== SUPPLIED INFORMATION

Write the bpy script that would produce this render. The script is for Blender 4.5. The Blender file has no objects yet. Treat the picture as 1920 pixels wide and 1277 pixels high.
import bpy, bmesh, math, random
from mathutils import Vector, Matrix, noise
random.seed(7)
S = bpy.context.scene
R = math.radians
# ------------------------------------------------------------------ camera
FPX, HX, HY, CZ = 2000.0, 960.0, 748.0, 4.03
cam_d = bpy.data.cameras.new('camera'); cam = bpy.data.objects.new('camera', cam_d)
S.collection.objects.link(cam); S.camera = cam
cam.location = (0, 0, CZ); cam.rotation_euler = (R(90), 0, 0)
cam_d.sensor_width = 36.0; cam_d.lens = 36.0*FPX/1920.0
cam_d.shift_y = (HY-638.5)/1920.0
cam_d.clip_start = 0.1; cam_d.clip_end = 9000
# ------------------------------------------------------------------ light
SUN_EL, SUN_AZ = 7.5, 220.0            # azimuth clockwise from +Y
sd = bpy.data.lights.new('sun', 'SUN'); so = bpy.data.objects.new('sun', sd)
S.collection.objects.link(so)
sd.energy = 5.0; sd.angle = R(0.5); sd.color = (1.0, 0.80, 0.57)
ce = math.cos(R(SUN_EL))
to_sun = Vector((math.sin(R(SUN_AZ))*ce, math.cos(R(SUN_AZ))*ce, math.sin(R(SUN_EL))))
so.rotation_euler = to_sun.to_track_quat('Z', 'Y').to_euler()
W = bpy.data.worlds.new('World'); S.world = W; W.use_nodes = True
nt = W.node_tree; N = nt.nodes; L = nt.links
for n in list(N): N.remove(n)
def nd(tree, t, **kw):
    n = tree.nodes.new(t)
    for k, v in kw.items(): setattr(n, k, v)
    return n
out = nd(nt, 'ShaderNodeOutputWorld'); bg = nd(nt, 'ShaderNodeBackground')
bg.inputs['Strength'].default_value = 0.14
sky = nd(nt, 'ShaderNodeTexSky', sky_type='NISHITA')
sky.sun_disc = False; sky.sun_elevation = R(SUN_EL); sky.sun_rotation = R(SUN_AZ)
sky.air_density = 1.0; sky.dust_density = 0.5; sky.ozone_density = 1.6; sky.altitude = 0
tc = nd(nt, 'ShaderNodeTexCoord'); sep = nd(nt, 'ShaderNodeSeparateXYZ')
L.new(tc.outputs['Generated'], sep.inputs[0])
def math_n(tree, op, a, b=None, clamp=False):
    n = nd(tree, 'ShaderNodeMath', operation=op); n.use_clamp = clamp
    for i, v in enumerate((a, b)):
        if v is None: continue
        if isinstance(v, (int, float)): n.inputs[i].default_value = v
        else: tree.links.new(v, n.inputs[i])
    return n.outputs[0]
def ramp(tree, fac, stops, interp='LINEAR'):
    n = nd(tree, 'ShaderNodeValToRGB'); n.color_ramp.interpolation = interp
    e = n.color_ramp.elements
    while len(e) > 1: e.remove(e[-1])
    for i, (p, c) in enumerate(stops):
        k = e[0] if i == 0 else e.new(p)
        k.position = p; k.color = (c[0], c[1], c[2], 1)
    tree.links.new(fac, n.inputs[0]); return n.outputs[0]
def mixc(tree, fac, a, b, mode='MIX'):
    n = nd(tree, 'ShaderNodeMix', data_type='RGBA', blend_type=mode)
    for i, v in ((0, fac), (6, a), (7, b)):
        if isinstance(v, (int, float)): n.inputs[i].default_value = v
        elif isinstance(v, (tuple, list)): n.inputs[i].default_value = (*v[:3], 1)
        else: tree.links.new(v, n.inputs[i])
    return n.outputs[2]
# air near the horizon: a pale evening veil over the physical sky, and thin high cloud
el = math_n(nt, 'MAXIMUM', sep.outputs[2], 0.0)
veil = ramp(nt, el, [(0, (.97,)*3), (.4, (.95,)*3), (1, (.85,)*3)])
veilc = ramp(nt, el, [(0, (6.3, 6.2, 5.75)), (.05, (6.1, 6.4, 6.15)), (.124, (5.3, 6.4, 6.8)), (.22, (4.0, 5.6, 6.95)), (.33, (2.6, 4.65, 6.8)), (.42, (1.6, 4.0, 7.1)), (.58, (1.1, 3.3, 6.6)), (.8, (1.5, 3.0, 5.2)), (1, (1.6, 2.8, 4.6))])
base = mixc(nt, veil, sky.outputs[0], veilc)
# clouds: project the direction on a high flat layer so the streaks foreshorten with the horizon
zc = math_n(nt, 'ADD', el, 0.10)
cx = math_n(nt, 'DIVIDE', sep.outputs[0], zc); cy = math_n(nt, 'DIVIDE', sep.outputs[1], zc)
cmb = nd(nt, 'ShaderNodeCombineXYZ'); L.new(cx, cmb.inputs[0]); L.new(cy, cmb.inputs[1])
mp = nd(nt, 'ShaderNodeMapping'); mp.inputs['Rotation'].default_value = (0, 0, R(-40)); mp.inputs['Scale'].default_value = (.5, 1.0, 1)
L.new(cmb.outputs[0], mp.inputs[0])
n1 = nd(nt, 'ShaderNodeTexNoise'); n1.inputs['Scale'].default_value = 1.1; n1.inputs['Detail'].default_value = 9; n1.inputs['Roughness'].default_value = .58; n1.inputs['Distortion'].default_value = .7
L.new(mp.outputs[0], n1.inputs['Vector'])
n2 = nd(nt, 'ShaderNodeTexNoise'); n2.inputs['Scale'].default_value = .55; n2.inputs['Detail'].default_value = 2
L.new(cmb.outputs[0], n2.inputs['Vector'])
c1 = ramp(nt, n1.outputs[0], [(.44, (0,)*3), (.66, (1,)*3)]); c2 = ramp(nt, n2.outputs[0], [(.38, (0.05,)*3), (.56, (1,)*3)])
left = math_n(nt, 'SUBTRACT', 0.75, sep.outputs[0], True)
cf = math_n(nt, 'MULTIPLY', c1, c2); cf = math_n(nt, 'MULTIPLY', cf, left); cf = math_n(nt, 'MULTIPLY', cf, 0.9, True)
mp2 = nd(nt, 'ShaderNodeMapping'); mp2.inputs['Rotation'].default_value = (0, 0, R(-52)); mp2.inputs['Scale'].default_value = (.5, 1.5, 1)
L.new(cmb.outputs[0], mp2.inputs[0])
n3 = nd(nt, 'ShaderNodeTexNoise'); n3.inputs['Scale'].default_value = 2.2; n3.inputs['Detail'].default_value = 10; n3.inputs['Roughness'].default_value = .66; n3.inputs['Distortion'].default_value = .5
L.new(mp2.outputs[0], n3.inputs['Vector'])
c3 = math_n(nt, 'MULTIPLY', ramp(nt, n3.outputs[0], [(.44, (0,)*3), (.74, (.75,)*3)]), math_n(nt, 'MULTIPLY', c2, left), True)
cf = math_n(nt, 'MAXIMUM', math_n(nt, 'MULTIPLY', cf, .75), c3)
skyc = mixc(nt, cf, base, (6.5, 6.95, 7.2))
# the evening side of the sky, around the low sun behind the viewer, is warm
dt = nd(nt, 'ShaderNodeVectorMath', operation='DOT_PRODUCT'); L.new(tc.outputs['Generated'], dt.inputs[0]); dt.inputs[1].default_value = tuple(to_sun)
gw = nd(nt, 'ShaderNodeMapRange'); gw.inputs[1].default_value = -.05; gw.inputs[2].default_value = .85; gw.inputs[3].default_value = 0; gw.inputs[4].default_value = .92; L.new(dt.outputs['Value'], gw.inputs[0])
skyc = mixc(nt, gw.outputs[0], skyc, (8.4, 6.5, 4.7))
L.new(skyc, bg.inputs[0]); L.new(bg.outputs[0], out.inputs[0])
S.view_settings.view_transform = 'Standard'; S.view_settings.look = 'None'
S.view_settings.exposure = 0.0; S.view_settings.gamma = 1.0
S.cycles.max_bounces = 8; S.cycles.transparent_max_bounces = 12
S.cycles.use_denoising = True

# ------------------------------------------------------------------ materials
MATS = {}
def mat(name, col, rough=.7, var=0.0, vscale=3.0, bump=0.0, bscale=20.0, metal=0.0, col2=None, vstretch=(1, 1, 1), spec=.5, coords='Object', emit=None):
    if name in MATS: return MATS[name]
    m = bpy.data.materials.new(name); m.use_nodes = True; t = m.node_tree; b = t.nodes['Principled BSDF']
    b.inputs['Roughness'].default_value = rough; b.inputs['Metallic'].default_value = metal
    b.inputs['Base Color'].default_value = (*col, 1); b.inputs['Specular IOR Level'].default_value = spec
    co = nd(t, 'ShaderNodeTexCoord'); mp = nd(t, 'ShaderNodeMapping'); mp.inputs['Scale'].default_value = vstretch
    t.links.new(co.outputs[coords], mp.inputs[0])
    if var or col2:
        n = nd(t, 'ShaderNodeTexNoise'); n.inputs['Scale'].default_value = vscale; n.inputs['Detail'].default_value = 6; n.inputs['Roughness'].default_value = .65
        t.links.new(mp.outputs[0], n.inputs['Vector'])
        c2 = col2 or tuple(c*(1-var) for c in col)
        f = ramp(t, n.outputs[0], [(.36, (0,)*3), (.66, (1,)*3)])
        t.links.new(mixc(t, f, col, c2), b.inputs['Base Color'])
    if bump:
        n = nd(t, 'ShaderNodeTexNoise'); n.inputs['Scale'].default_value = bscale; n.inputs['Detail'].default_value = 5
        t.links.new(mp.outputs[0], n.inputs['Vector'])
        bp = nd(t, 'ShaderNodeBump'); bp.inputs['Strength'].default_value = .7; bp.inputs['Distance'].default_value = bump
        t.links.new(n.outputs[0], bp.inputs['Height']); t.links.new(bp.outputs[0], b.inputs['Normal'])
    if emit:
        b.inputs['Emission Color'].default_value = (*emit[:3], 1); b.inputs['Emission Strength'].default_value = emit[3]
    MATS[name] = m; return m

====

• [TO DO]: Look through the listing and extract every line with "objects" in it.

• [SOLUTION FOR THIS TASK]:
Write the bpy script that would produce this render. The script is for Blender 4.5. The Blender file has no objects yet. Treat the picture as 1920 pixels wide and 1277 pixels high.
cam_d = bpy.data.cameras.new('camera'); cam = bpy.data.objects.new('camera', cam_d)
S.collection.objects.link(cam); S.camera = cam
sd = bpy.data.lights.new('sun', 'SUN'); so = bpy.data.objects.new('sun', sd)
S.collection.objects.link(so)